Your task: Write out the entire listing below exactly as it appears, minus any pictures.

Given information:
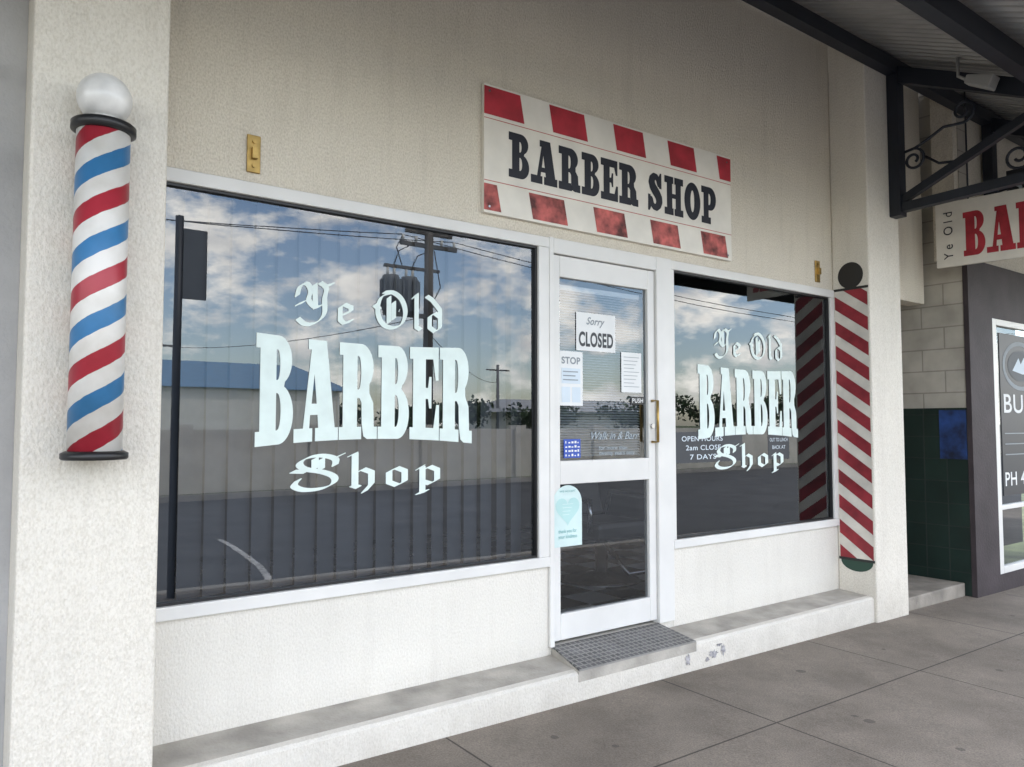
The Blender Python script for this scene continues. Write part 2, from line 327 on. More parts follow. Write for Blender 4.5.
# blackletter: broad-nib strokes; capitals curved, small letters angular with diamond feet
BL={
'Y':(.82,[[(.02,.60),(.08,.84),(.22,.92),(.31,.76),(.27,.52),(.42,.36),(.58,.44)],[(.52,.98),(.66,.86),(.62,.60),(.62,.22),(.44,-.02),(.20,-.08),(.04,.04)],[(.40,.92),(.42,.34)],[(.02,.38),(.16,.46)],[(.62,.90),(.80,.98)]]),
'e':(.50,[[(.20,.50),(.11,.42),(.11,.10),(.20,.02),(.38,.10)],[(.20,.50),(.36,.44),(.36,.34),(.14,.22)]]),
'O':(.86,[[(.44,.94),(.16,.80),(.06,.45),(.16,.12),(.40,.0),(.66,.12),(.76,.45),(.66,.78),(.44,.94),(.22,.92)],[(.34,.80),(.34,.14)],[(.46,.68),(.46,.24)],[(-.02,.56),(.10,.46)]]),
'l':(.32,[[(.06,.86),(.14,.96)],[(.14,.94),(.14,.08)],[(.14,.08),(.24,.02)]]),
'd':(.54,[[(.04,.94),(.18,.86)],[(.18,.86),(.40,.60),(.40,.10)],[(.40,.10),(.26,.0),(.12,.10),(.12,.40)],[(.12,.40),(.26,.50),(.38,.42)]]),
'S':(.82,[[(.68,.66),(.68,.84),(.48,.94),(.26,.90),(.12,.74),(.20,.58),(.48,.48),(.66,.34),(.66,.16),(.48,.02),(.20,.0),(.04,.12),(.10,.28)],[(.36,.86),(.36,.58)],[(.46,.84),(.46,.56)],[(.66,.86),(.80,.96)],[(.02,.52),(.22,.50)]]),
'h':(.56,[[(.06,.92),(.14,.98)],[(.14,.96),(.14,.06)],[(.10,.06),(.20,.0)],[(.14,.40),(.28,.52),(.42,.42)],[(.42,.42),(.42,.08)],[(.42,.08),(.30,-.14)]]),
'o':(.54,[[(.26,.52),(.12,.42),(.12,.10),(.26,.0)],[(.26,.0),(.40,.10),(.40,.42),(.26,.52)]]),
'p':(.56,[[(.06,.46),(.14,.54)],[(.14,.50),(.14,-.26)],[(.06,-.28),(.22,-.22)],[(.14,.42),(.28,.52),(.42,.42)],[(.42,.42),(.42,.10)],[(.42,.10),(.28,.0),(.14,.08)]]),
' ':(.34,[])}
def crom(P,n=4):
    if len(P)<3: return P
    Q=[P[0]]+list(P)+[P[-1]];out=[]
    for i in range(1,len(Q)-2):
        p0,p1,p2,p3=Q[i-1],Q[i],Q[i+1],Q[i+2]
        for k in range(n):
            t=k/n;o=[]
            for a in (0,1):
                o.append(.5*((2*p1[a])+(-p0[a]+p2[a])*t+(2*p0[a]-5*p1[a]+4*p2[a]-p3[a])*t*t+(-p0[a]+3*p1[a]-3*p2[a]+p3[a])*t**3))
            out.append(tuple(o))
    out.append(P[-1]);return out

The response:
The Blender Python script for this scene continues. Write part 2, from line 327 on. More parts follow. Write for Blender 4.5.
# blackletter: broad-nib strokes; capitals curved, small letters angular with diamond feet
BL={
'Y':(.82,[[(.02,.60),(.08,.84),(.22,.92),(.31,.76),(.27,.52),(.42,.36),(.58,.44)],[(.52,.98),(.66,.86),(.62,.60),(.62,.22),(.44,-.02),(.20,-.08),(.04,.04)],[(.40,.92),(.42,.34)],[(.02,.38),(.16,.46)],[(.62,.90),(.80,.98)]]),
'e':(.50,[[(.20,.50),(.11,.42),(.11,.10),(.20,.02),(.38,.10)],[(.20,.50),(.36,.44),(.36,.34),(.14,.22)]]),
'O':(.86,[[(.44,.94),(.16,.80),(.06,.45),(.16,.12),(.40,.0),(.66,.12),(.76,.45),(.66,.78),(.44,.94),(.22,.92)],[(.34,.80),(.34,.14)],[(.46,.68),(.46,.24)],[(-.02,.56),(.10,.46)]]),
'l':(.32,[[(.06,.86),(.14,.96)],[(.14,.94),(.14,.08)],[(.14,.08),(.24,.02)]]),
'd':(.54,[[(.04,.94),(.18,.86)],[(.18,.86),(.40,.60),(.40,.10)],[(.40,.10),(.26,.0),(.12,.10),(.12,.40)],[(.12,.40),(.26,.50),(.38,.42)]]),
'S':(.82,[[(.68,.66),(.68,.84),(.48,.94),(.26,.90),(.12,.74),(.20,.58),(.48,.48),(.66,.34),(.66,.16),(.48,.02),(.20,.0),(.04,.12),(.10,.28)],[(.36,.86),(.36,.58)],[(.46,.84),(.46,.56)],[(.66,.86),(.80,.96)],[(.02,.52),(.22,.50)]]),
'h':(.56,[[(.06,.92),(.14,.98)],[(.14,.96),(.14,.06)],[(.10,.06),(.20,.0)],[(.14,.40),(.28,.52),(.42,.42)],[(.42,.42),(.42,.08)],[(.42,.08),(.30,-.14)]]),
'o':(.54,[[(.26,.52),(.12,.42),(.12,.10),(.26,.0)],[(.26,.0),(.40,.10),(.40,.42),(.26,.52)]]),
'p':(.56,[[(.06,.46),(.14,.54)],[(.14,.50),(.14,-.26)],[(.06,-.28),(.22,-.22)],[(.14,.42),(.28,.52),(.42,.42)],[(.42,.42),(.42,.10)],[(.42,.10),(.28,.0),(.14,.08)]]),
' ':(.34,[])}
def crom(P,n=4):
    if len(P)<3: return P
    Q=[P[0]]+list(P)+[P[-1]];out=[]
    for i in range(1,len(Q)-2):
        p0,p1,p2,p3=Q[i-1],Q[i],Q[i+1],Q[i+2]
        for k in range(n):
            t=k/n;o=[]
            for a in (0,1):
                o.append(.5*((2*p1[a])+(-p0[a]+p2[a])*t+(2*p0[a]-5*p1[a]+4*p2[a]-p3[a])*t*t+(-p0[a]+3*p1[a]-3*p2[a]+p3[a])*t**3))
            out.append(tuple(o))
    out.append(P[-1]);return out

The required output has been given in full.